OBID has yet to provide extensive public feedback as OPDC, but CEO Georgia Petropoulos said the organization has formed a working group to review the plan.

“Even after three years of hard work developing the draft, our OBID stakeholders continue to be committed to the Oakland Plan process and have volunteered time to review and provide input to the important effort,” Petropoulos said.

The Oakland Plan will guide City policy once adopted by the Planning Commission, though City Council must still review the zoning portion. These proposals, including new mixed-use areas along Oakland’s core arteries and the introduction of inclusionary zoning, will then arrive at Mayor Ed Gainey’s desk for final approval.

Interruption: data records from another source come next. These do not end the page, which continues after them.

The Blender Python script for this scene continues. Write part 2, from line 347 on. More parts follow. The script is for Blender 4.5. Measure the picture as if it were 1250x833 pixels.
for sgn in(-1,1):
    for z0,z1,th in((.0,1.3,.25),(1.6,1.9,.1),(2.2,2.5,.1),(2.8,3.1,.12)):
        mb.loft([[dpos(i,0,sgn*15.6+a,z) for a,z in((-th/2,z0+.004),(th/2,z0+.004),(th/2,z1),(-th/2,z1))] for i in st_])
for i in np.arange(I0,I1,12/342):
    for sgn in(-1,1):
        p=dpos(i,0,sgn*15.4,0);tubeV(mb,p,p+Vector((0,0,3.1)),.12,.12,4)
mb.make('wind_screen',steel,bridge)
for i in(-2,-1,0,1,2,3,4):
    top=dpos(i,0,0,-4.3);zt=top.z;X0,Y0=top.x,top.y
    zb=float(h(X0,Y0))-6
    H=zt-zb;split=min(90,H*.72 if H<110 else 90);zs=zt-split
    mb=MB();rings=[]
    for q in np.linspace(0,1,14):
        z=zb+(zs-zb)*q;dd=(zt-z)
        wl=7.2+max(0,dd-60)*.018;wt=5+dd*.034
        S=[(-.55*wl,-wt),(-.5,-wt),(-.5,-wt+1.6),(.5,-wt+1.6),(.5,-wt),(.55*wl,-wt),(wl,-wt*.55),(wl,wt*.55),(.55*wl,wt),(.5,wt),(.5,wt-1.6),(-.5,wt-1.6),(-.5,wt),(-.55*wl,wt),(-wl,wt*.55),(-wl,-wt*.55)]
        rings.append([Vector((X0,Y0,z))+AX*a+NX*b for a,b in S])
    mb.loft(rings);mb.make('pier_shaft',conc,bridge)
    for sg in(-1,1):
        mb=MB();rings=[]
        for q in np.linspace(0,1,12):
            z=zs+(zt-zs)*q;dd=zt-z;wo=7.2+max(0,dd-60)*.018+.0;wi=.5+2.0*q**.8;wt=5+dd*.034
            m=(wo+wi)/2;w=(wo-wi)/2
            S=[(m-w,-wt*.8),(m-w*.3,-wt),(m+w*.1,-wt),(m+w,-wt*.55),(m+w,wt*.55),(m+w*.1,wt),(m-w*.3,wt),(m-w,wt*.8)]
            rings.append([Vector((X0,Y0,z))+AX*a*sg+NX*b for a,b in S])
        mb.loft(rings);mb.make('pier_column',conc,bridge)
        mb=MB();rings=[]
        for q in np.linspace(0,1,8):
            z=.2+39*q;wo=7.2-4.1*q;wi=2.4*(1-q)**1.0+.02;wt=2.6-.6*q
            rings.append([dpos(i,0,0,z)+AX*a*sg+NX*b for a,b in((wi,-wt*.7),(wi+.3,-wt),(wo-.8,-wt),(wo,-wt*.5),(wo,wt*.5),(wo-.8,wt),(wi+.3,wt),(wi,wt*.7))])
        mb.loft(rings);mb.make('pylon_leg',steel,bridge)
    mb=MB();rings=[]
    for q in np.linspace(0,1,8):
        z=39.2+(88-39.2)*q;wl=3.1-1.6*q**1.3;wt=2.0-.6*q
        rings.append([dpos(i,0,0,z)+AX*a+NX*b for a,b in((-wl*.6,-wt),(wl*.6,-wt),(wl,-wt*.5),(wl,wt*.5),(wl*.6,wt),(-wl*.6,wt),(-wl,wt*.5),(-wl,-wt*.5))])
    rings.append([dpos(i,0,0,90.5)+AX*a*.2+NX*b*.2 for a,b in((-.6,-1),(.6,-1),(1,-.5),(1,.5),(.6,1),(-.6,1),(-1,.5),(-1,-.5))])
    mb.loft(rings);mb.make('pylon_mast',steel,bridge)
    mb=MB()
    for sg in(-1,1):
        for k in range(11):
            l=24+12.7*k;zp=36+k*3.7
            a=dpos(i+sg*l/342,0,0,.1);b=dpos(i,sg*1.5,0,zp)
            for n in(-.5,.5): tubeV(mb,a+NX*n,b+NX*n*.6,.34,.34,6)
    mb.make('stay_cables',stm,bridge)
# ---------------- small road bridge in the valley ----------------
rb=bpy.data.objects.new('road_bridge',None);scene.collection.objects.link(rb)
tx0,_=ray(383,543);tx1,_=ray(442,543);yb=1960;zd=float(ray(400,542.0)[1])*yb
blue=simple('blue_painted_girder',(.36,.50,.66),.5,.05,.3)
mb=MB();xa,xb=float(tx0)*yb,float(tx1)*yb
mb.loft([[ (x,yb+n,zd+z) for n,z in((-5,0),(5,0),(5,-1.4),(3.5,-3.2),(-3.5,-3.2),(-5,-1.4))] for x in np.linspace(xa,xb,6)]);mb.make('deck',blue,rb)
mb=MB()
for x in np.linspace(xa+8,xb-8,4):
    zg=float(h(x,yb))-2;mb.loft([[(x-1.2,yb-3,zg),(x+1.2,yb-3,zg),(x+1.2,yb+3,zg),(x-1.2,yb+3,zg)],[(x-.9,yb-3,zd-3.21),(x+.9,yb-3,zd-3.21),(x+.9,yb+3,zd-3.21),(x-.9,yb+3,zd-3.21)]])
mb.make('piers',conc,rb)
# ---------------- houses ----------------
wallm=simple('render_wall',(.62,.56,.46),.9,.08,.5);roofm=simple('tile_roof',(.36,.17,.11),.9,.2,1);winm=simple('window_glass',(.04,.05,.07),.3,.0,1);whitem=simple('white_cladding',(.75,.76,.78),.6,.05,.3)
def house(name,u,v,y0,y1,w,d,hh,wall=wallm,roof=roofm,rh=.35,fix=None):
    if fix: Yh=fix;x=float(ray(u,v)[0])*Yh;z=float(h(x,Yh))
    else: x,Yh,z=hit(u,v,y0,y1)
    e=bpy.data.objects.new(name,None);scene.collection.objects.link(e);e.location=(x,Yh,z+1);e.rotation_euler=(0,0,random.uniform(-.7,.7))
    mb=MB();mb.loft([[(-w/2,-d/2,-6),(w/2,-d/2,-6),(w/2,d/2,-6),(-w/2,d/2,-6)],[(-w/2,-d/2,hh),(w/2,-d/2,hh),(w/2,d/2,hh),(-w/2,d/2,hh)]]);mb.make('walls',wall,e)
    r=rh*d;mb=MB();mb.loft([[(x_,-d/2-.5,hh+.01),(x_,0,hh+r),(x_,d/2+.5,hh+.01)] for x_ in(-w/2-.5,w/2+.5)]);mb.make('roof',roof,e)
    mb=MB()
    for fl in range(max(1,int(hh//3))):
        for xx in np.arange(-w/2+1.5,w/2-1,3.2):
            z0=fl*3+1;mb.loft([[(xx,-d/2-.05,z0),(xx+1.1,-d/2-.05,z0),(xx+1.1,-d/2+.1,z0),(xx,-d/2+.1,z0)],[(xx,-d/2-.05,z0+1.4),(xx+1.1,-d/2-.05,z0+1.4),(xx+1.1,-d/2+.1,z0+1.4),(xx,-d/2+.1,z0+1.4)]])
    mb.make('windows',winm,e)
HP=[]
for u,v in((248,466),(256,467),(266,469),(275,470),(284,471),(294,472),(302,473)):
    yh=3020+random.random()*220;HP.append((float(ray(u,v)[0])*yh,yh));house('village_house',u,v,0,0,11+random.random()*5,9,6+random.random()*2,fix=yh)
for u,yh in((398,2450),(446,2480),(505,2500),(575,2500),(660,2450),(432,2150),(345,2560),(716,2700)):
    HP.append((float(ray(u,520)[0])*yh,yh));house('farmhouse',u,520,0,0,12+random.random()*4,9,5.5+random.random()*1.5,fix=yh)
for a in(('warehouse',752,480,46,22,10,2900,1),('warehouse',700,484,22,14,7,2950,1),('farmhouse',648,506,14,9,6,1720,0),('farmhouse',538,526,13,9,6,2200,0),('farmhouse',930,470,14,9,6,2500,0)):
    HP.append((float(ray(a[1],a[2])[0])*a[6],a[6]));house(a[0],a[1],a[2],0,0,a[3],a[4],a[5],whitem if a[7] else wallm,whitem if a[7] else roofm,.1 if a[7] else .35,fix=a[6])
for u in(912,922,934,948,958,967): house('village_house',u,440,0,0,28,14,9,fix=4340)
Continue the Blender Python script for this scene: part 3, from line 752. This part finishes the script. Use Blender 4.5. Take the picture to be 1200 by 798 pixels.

A section of this zoning package, known as the Urban Center-Mixed Use classification, is shared with Walnut Capital’s Oakland Crossings development plan for Central and South Oakland.

Petropoulos said the plan’s zoning changes will be most impactful toward advancing Oakland’s commercial district. According to the EngagePGH website, the proposal to rezone the Forbes and Fifth avenues corridor will “better support employment activities” by easing the construction of taller builders and limiting residential development.

As the comment process unfolds, Wilson said the plan needs to make room for public feedback before the final Planning Commission hearing and vote.

“We would like to see changes made to this. We would like to see people’s input incorporated,” Wilson said. “We deserve a plan document that works well for our community and speaks to our community’s needs.”